Постмодерн, по Штепе, — это третья часть мировой истории, характеризующаяся увлекательными и многообещающими перспективами, прорывом в будущее. "Я употребляю слово "постмодерн" скорее в прямом, историко-хронологическом смысле, как "эпоха после модерна", а не в плане сугубо культурных стратегий… Я думаю, что в нынешней политике происходит как раз "реставрация модерна" — вся эта "вертикаль власти" и т.п. И вообще, все антиутопические явления имели место именно как радикализация принципов модерна". Постмодерн в этом контексте выступает не отрицанием Традиции, но напротив — финальным аккордом и ее максимальным воплощением. Посему для интерпретации настоящего категорически негодны стратегия и терминология, плоские одномерные и двухмерные схемы "века прошлого".

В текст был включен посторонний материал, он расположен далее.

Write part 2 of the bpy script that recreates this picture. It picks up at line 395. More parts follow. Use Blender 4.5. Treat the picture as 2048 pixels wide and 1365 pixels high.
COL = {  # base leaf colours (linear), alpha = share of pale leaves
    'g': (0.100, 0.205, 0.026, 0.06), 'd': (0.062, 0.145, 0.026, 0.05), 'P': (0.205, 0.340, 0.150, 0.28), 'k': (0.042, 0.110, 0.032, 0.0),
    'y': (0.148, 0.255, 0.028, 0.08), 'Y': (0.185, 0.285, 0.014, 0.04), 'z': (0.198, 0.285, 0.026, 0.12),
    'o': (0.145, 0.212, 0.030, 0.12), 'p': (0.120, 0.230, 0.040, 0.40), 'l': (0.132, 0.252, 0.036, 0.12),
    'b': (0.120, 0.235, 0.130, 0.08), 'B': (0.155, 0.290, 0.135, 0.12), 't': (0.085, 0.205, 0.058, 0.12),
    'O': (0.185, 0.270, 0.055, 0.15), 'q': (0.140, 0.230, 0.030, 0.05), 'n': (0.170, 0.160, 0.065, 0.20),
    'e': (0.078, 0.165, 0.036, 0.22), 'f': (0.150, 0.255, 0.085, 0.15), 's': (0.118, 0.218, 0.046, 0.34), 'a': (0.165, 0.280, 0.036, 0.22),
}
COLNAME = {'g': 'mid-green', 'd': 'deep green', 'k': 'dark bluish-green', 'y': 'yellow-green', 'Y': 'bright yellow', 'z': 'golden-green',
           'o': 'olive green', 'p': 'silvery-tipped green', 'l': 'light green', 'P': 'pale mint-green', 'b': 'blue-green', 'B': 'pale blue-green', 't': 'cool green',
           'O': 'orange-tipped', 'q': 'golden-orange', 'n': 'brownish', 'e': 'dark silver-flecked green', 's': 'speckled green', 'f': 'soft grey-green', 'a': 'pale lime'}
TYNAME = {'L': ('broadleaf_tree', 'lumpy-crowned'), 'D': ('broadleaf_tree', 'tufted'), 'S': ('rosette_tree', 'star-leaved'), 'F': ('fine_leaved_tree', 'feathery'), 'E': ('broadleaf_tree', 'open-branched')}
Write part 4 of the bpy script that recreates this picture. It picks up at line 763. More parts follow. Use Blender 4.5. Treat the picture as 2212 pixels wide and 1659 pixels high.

"Парадокс состоит в том, что в гипереальном мире тотальных симуляций подлинными являются лишь утопические проекты".
"Воплощение утопии — это не какое-то отвлеченное светлое будущее, разделенное пропастью с "темным прошлым", но скорее альтернативное настоящее".
"Всё новое рождается из совпадения противоположностей".
"Истинный Север всегда "запределен" — но при этом для желающего его открыть он вдруг оказывается самым близким и очевидным".
"Государственность в эпоху постмодерна уже не способна решить вообще ничьи национальные проблемы — поскольку стремительно исчезает сама модель "государство-нация".
"Современная Россия живет в режиме вялотекущей исторической инерции".
"Основное противоречие эпохи постмодерна, глобализации и виртуализации пролегает между символами пирамиды и сети".
"Субъект утопии в сетевом обществе — микрокорпорации, творческие альянсы, реализующие свой стратегический проект. Смысл искомой идентичности не в том, что она против реальности, а в том, что она выходит за пределы существующей реальности. Не воля к протесту, а воля к чуду... В свободной конкуренции мироустройств и будет идти история".
"Русь — не какая-то ограниченная историческая реальность, а скорее, трансисторический код. Он сочетает в себе языческую пространственную широту, христианскую высоту духовных поисков, а также привнесенный революционной эпохой прорыв в будущее".
"Русь сегодня может "прорасти" именно как постмодернистский утопический проект, равноудаленный и от правого либерализма и от левого патриотизма. В сетевом принципе и воссоздается исконная многополярная и мультикультурная структура Руси".
Самые спорные места в книге — апология северорусского сепаратизма, критика московского проекта. Понятно, что если "теория противоречит фактам, тем хуже для фактов". Но именно под имперским началом были возможны различные формы хозяйствования и организации. По отдельности все будет неминуемо задавлено глобалистским катком, а Русь будет представлять из себя сеть резерваций (Славий, Дальневосточных республик) для коренного населения. "Империи" Тони Негри и Майкла Хардта сможет противостоять только Новая Русская Империя. Возможно, и с несколькими центрами. А подлинная "множественность" возможна не в глобалистском (или альтерглобалистском) болоте, но при соблюдении солнечного принципа иерархии.
Сценарий "RUтопии" предельно не апокалиптичен. По Штепе, войти в новый мир мы можем спокойно, плавно. Главное — правильно развить имеющиеся тенденции. От компьютерного стола — прямиком в Беловодье. Без жертв, без лишений. Только даст ли нам такой шанс история?